Après cette entrevue, quelle est votre position ?
Didier Dubasque : Nous continuons à penser qu’il est dangereux de piloter la question de la délinquance des mineurs à partir non de la protection de l’enfance, mais de la notion de sécurité. Cette approche est cohérente avec la démarche plus générale qui veut faire disparaître tout ce qui dérange (jeunes dans les cages d’escalier, prostituées au coin des rues, mendiants, ...) sans s’intéresser aux raisons de son existence. En tout cas, s’il est sans doute nécessaire qu’une sanction tombe à un moment ou à un autre, ce n’est pas le rôle de l’action sociale ni des travailleurs sociaux de s’investir peu ou prou dans cette voie. La confiance est la condition pour que s’établisse une relation entre le professionnel et le demandeur d’aide. L’action qui est ensuite menée peut permettre à la personne de s’engager dans une dynamique d’insertion qui l’éloigne de la délinquance. Vouloir transformer les travailleurs sociaux en informateurs de police, c’est saborder leur travail. Nicolas Sarkozy n’est pas apparu fermé. Il nous a donné la possibilité d’avancer des propositions pour amender le texte.
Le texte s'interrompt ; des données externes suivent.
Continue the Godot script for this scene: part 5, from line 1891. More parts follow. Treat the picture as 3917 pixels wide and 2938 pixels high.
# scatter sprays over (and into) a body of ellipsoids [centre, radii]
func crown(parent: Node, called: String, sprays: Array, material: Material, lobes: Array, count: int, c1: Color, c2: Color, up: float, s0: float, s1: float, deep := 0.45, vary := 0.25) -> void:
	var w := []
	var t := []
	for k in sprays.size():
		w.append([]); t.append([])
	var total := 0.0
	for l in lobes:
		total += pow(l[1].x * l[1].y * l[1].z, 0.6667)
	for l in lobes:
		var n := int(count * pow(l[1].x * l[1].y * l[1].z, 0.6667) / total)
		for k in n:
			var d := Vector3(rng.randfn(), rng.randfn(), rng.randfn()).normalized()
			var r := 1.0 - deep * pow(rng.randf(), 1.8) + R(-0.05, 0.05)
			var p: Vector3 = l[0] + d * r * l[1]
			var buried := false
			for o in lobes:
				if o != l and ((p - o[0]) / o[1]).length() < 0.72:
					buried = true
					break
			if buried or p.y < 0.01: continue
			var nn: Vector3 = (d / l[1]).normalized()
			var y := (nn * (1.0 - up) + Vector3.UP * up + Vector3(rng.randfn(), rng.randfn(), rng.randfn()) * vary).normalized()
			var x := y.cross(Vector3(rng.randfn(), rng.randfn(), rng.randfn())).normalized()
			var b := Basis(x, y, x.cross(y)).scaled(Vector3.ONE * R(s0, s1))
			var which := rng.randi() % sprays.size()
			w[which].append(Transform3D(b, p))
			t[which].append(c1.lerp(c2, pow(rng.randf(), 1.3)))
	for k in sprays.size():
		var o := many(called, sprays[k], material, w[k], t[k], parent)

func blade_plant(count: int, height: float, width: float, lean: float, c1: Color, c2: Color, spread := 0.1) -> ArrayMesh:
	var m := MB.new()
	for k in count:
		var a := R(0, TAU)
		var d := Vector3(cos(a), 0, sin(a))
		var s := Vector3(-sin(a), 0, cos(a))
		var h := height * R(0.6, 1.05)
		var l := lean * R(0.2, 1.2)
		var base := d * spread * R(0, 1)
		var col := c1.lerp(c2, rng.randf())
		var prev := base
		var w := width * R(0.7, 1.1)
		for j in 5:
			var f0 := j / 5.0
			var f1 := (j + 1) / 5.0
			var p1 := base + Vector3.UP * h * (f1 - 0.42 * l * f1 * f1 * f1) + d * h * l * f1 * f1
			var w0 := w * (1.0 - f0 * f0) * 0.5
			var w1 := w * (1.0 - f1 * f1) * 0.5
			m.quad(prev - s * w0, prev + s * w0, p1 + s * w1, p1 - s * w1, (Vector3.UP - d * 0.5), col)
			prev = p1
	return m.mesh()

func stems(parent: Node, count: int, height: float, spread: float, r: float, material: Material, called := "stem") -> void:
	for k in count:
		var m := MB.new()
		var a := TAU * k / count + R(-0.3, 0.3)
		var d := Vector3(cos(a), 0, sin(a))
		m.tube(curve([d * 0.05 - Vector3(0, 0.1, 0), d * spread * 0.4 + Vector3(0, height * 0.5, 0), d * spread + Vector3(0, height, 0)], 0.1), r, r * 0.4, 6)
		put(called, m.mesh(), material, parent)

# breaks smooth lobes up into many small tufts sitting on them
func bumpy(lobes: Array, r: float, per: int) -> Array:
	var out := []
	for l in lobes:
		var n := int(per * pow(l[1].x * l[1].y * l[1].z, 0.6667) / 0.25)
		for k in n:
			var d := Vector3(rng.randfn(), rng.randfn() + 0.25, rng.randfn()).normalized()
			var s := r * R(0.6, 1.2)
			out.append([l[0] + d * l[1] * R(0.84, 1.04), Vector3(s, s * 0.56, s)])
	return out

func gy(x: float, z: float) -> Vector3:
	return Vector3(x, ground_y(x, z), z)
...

Nous pouvons opter pour le refus de tout dialogue ou être force de proposition. A l’ANAS, nous allons nous attacher à construire un argumentaire sur le partage de l’information et des modalités de coordination qui respectent la place de l’usager et le principe intangible du secret professionnel. Nous avons conscience des risques d’instrumentalisation. C’est pourquoi, nous resterons vigilants en travaillant avec nos partenaires engagés dans l’action, en demandant que le ministère des affaires sociales dont nous dépendons soit aussi présent lors des discussions.